Ancient footprints have been discovered in Kenya

Feb 27, 2009 08:34 GMT  ·  By

On Thursday, scientists announced that 1.5 million years ago man's ancestors walked in very much the same way as we do now. The differences in stride are minimal, which means that the way we move at the present moment is, indeed, one of the most effective and energy-efficient in the world. The discovery that has made this conclusion possible is a footprint discovered near the city of Ileret, in the northern parts of Kenya, which has been perfectly conserved within sedimentary rock. It resembles a modern one, just like those people leave behind when walking on a wet sandy beach.

The find, made public in the February 27th issue of the journal Science by an international team of scientists, brings new insight into the evolution of the human body, from the stages it passed thorugh during all those past years. Even if other features, especially of the face, have changed over hundreds of thousands of years, the basic way in which we walk has not done so considerably. In other words, if we were to go back in time, we could see that our ancestor, Homo erectus, walked just like us, but looked a bit different.

“It was kind of creepy excavating these things to see all of a sudden something that looks so dramatically like something that you yourself could have made 20 minutes earlier in some kind of wet sediment just next to the site. These could quite easily have been made on the beach today,” archaeologist David Braun has told Reuters in a telephone interview.
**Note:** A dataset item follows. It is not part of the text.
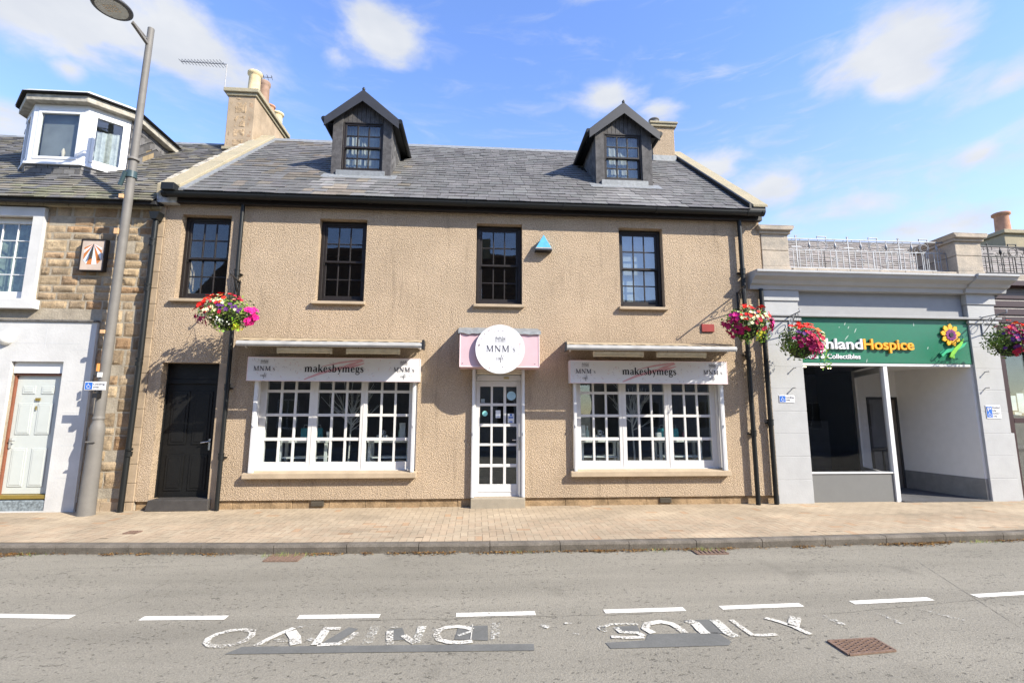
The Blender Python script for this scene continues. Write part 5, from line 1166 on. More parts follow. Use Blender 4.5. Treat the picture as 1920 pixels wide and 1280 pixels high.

The researcher is working for the University of Cape Town, in South Africa.

The most important clue that the conclusion of the study is correct is the fact that all the discovered prints, one of which most likely belongs to an infant, have the big toe parallel to the others, as opposed to the configuration it has in apes, where it's opposable. Also, all the toes are short, unlike those of apes, and the Arch of the foot hints at human origins as well. By analyzing the length of the stride and the depth of the tracks, researchers have concluded that the humans who made them must have been around 5-foot-9 in height, and had the average weight of modern-day people.